Pyth uses prefix notation, so if you want to ask where the occurrences of a character are in a list, you would specify the list using the list operator [
and then use the find operator x
.
>>> [3 2 5 6 3 2 1 4 5 6) [3, 2, 5, 6, 3, 2, 1, 4, 5, 6] >>> x5Q [2, 8]
Q
takes and evaluates previous input lines, so it holds the value of our list.
You can do a lot of useful things quickly in Pyth due to the design of the various operators. Say, for example, you are a student of Flipism and you have a list of decisions and you want to choose one.
>>> ["gym" "sleep" "game" "eat" ['gym', 'sleep', 'game', 'eat'] >>> O sleep
By using the O
, random choice, operator (with an implicit Q
) we choose to sleep.
Product Reviews
Ok, let's imagine you work for MacroHard and they've made a new gaming console. This gaming console, Xbox 2$\pi$, is set to be a hit. Over the first few months of beta testing, you have received a number of user reviews2. You want to now, briefly, convince the decision makers about the trends of this product.
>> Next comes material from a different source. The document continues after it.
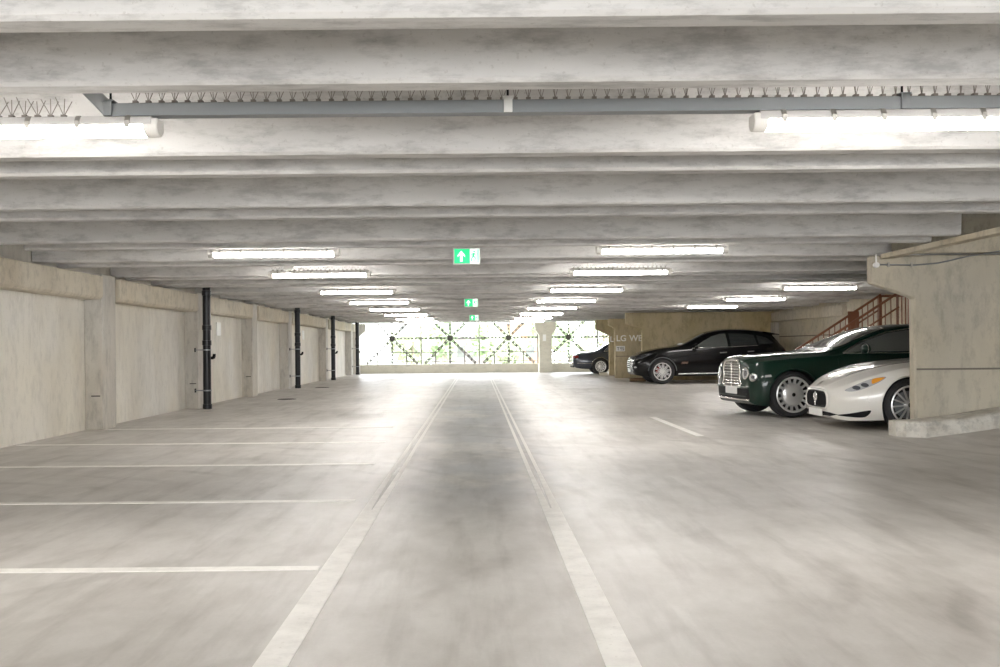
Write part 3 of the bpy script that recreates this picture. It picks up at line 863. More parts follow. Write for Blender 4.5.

Do people like it? What are some issues?
We start by reading in the file and saving it to a variable.
>>> J'"filename.data"J >>> lJ 1211
We now have a length $1211$ list, split by new lines from the file, which we can analyze.
We'll do a simple analysis where we search all of the reviews for key words, we start by joining all of the values together into a single string and taking the length.
>>> KjdJ >>> lK 107410 >>> lcK 21863
We have $107,410$ characters and $21,863$ words (found by using c
to split by white space)
We then can do a quick regex search :
for various key words.
>>> l:K"good"1 45 >>> l:K"bad"1 9 >>> l:K"love"1 20 >>> l:K"hate"1 6 >>> l:K"fast"1 10 >>> l:K"slow"1 3
With our knowledge in hand, we can return to our decision making colleagues and say that, while things aren't perfect, people seem to be enjoying the circular gaming console.
[1] Ok, this is mostly a joke post, but there are some nuggets of truth about the value of being brief.